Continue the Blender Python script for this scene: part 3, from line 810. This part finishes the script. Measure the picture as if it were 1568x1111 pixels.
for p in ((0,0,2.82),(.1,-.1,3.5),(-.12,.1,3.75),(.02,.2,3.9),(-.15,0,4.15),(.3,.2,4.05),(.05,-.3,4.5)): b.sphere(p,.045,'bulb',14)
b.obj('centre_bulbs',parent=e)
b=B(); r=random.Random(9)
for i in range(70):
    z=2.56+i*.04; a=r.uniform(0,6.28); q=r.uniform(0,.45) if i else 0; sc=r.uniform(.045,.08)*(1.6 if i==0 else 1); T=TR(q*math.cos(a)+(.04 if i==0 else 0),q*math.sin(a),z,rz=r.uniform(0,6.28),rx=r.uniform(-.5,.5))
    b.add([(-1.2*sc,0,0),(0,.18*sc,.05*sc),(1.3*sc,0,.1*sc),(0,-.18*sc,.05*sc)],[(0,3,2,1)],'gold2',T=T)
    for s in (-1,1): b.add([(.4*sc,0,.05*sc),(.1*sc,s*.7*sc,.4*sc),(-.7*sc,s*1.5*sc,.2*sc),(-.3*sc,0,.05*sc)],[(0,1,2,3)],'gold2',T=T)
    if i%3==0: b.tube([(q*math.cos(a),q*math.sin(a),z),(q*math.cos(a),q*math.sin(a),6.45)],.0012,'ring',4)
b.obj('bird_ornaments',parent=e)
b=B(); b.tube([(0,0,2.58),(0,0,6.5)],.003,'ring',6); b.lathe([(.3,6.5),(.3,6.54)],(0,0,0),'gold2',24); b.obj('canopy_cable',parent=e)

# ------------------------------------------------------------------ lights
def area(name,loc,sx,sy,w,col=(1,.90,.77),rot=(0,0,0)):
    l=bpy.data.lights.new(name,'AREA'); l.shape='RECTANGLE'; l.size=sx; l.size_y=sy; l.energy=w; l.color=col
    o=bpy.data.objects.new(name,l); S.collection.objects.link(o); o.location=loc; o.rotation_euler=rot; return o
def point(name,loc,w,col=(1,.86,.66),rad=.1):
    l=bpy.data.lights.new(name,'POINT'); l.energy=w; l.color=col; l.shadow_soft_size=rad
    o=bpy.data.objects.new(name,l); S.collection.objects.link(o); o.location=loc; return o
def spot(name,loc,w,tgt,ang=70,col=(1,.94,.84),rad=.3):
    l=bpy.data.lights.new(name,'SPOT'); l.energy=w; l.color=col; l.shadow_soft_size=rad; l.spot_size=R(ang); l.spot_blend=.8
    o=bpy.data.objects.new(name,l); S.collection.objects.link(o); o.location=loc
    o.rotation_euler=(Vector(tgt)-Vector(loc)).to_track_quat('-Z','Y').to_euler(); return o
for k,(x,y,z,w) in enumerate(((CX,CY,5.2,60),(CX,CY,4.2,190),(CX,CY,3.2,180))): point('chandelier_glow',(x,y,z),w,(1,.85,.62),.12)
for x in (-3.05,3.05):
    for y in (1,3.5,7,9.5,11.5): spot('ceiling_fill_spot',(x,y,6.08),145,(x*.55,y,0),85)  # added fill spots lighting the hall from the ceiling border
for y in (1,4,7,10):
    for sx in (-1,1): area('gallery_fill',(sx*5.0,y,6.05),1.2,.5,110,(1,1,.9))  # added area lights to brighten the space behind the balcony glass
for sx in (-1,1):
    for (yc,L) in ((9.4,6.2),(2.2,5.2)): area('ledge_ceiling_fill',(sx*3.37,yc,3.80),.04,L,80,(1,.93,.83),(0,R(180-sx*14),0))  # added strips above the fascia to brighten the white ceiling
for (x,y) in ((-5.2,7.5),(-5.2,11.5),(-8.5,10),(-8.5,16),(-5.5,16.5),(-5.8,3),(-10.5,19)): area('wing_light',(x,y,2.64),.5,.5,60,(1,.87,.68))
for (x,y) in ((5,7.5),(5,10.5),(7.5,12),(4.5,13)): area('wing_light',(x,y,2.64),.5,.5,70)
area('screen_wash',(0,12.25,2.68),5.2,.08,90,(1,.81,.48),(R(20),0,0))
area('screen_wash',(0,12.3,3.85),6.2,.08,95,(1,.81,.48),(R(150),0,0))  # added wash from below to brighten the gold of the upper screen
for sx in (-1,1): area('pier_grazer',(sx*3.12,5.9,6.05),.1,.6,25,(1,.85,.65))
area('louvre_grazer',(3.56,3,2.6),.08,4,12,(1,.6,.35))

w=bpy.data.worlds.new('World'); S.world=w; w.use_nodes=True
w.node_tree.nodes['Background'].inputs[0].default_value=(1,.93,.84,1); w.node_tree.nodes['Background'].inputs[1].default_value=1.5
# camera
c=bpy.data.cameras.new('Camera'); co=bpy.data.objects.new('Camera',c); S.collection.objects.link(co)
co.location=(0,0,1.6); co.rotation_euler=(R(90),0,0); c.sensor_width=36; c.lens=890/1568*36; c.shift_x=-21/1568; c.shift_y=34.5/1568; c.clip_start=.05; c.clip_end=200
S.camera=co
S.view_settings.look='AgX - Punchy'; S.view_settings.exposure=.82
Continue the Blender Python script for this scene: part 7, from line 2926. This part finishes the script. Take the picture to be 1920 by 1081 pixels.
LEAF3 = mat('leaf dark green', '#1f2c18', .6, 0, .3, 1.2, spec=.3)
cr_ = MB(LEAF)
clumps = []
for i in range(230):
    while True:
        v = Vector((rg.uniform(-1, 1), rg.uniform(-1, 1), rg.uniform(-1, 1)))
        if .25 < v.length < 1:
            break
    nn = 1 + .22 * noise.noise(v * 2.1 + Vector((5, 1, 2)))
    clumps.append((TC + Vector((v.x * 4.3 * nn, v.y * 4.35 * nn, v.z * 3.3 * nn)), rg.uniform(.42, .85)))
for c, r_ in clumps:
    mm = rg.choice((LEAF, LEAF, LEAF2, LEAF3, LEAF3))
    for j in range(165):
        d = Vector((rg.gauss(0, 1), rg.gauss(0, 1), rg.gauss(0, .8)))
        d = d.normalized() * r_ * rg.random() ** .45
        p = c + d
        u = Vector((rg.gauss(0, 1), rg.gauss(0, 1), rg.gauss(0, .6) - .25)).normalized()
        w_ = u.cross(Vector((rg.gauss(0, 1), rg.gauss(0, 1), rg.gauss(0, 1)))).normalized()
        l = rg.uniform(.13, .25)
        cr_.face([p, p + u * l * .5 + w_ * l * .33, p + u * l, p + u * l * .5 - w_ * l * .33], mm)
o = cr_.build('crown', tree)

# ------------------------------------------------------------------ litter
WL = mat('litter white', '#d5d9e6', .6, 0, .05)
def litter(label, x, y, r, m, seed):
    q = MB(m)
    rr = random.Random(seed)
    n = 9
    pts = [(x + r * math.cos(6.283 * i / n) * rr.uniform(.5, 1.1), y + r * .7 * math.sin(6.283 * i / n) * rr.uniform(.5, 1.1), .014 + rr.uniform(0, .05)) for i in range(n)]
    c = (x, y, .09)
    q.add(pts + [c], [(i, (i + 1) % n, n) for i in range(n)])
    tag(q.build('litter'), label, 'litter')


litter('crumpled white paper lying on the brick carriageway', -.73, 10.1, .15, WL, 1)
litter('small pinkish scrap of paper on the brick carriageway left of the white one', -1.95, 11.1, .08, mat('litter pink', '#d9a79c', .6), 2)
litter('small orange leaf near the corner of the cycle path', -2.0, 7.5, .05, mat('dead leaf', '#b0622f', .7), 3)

______

### STATED GOAL:
Make an exact copy of all the data.

### FULL ANSWER:
Continue the Blender Python script for this scene: part 3, from line 810. This part finishes the script. Measure the picture as if it were 1568x1111 pixels.
for p in ((0,0,2.82),(.1,-.1,3.5),(-.12,.1,3.75),(.02,.2,3.9),(-.15,0,4.15),(.3,.2,4.05),(.05,-.3,4.5)): b.sphere(p,.045,'bulb',14)
b.obj('centre_bulbs',parent=e)
b=B(); r=random.Random(9)
for i in range(70):
    z=2.56+i*.04; a=r.uniform(0,6.28); q=r.uniform(0,.45) if i else 0; sc=r.uniform(.045,.08)*(1.6 if i==0 else 1); T=TR(q*math.cos(a)+(.04 if i==0 else 0),q*math.sin(a),z,rz=r.uniform(0,6.28),rx=r.uniform(-.5,.5))
    b.add([(-1.2*sc,0,0),(0,.18*sc,.05*sc),(1.3*sc,0,.1*sc),(0,-.18*sc,.05*sc)],[(0,3,2,1)],'gold2',T=T)
    for s in (-1,1): b.add([(.4*sc,0,.05*sc),(.1*sc,s*.7*sc,.4*sc),(-.7*sc,s*1.5*sc,.2*sc),(-.3*sc,0,.05*sc)],[(0,1,2,3)],'gold2',T=T)
    if i%3==0: b.tube([(q*math.cos(a),q*math.sin(a),z),(q*math.cos(a),q*math.sin(a),6.45)],.0012,'ring',4)
b.obj('bird_ornaments',parent=e)
b=B(); b.tube([(0,0,2.58),(0,0,6.5)],.003,'ring',6); b.lathe([(.3,6.5),(.3,6.54)],(0,0,0),'gold2',24); b.obj('canopy_cable',parent=e)

# ------------------------------------------------------------------ lights
def area(name,loc,sx,sy,w,col=(1,.90,.77),rot=(0,0,0)):
    l=bpy.data.lights.new(name,'AREA'); l.shape='RECTANGLE'; l.size=sx; l.size_y=sy; l.energy=w; l.color=col
    o=bpy.data.objects.new(name,l); S.collection.objects.link(o); o.location=loc; o.rotation_euler=rot; return o
def point(name,loc,w,col=(1,.86,.66),rad=.1):
    l=bpy.data.lights.new(name,'POINT'); l.energy=w; l.color=col; l.shadow_soft_size=rad
    o=bpy.data.objects.new(name,l); S.collection.objects.link(o); o.location=loc; return o
def spot(name,loc,w,tgt,ang=70,col=(1,.94,.84),rad=.3):
    l=bpy.data.lights.new(name,'SPOT'); l.energy=w; l.color=col; l.shadow_soft_size=rad; l.spot_size=R(ang); l.spot_blend=.8
    o=bpy.data.objects.new(name,l); S.collection.objects.link(o); o.location=loc
    o.rotation_euler=(Vector(tgt)-Vector(loc)).to_track_quat('-Z','Y').to_euler(); return o
for k,(x,y,z,w) in enumerate(((CX,CY,5.2,60),(CX,CY,4.2,190),(CX,CY,3.2,180))): point('chandelier_glow',(x,y,z),w,(1,.85,.62),.12)
for x in (-3.05,3.05):
    for y in (1,3.5,7,9.5,11.5): spot('ceiling_fill_spot',(x,y,6.08),145,(x*.55,y,0),85)  # added fill spots lighting the hall from the ceiling border
for y in (1,4,7,10):
    for sx in (-1,1): area('gallery_fill',(sx*5.0,y,6.05),1.2,.5,110,(1,1,.9))  # added area lights to brighten the space behind the balcony glass
for sx in (-1,1):
    for (yc,L) in ((9.4,6.2),(2.2,5.2)): area('ledge_ceiling_fill',(sx*3.37,yc,3.80),.04,L,80,(1,.93,.83),(0,R(180-sx*14),0))  # added strips above the fascia to brighten the white ceiling
for (x,y) in ((-5.2,7.5),(-5.2,11.5),(-8.5,10),(-8.5,16),(-5.5,16.5),(-5.8,3),(-10.5,19)): area('wing_light',(x,y,2.64),.5,.5,60,(1,.87,.68))
for (x,y) in ((5,7.5),(5,10.5),(7.5,12),(4.5,13)): area('wing_light',(x,y,2.64),.5,.5,70)
area('screen_wash',(0,12.25,2.68),5.2,.08,90,(1,.81,.48),(R(20),0,0))
area('screen_wash',(0,12.3,3.85),6.2,.08,95,(1,.81,.48),(R(150),0,0))  # added wash from below to brighten the gold of the upper screen
for sx in (-1,1): area('pier_grazer',(sx*3.12,5.9,6.05),.1,.6,25,(1,.85,.65))
area('louvre_grazer',(3.56,3,2.6),.08,4,12,(1,.6,.35))

w=bpy.data.worlds.new('World'); S.world=w; w.use_nodes=True
w.node_tree.nodes['Background'].inputs[0].default_value=(1,.93,.84,1); w.node_tree.nodes['Background'].inputs[1].default_value=1.5
# camera
c=bpy.data.cameras.new('Camera'); co=bpy.data.objects.new('Camera',c); S.collection.objects.link(co)
co.location=(0,0,1.6); co.rotation_euler=(R(90),0,0); c.sensor_width=36; c.lens=890/1568*36; c.shift_x=-21/1568; c.shift_y=34.5/1568; c.clip_start=.05; c.clip_end=200
S.camera=co
S.view_settings.look='AgX - Punchy'; S.view_settings.exposure=.82
Continue the Blender Python script for this scene: part 7, from line 2926. This part finishes the script. Take the picture to be 1920 by 1081 pixels.
LEAF3 = mat('leaf dark green', '#1f2c18', .6, 0, .3, 1.2, spec=.3)
cr_ = MB(LEAF)
clumps = []
for i in range(230):
    while True:
        v = Vector((rg.uniform(-1, 1), rg.uniform(-1, 1), rg.uniform(-1, 1)))
        if .25 < v.length < 1:
            break
    nn = 1 + .22 * noise.noise(v * 2.1 + Vector((5, 1, 2)))
    clumps.append((TC + Vector((v.x * 4.3 * nn, v.y * 4.35 * nn, v.z * 3.3 * nn)), rg.uniform(.42, .85)))
for c, r_ in clumps:
    mm = rg.choice((LEAF, LEAF, LEAF2, LEAF3, LEAF3))
    for j in range(165):
        d = Vector((rg.gauss(0, 1), rg.gauss(0, 1), rg.gauss(0, .8)))
        d = d.normalized() * r_ * rg.random() ** .45
        p = c + d
        u = Vector((rg.gauss(0, 1), rg.gauss(0, 1), rg.gauss(0, .6) - .25)).normalized()
        w_ = u.cross(Vector((rg.gauss(0, 1), rg.gauss(0, 1), rg.gauss(0, 1)))).normalized()
        l = rg.uniform(.13, .25)
        cr_.face([p, p + u * l * .5 + w_ * l * .33, p + u * l, p + u * l * .5 - w_ * l * .33], mm)
o = cr_.build('crown', tree)

# ------------------------------------------------------------------ litter
WL = mat('litter white', '#d5d9e6', .6, 0, .05)
def litter(label, x, y, r, m, seed):
    q = MB(m)
    rr = random.Random(seed)
    n = 9
    pts = [(x + r * math.cos(6.283 * i / n) * rr.uniform(.5, 1.1), y + r * .7 * math.sin(6.283 * i / n) * rr.uniform(.5, 1.1), .014 + rr.uniform(0, .05)) for i in range(n)]
    c = (x, y, .09)
    q.add(pts + [c], [(i, (i + 1) % n, n) for i in range(n)])
    tag(q.build('litter'), label, 'litter')


litter('crumpled white paper lying on the brick carriageway', -.73, 10.1, .15, WL, 1)
litter('small pinkish scrap of paper on the brick carriageway left of the white one', -1.95, 11.1, .08, mat('litter pink', '#d9a79c', .6), 2)
litter('small orange leaf near the corner of the cycle path', -2.0, 7.5, .05, mat('dead leaf', '#b0622f', .7), 3)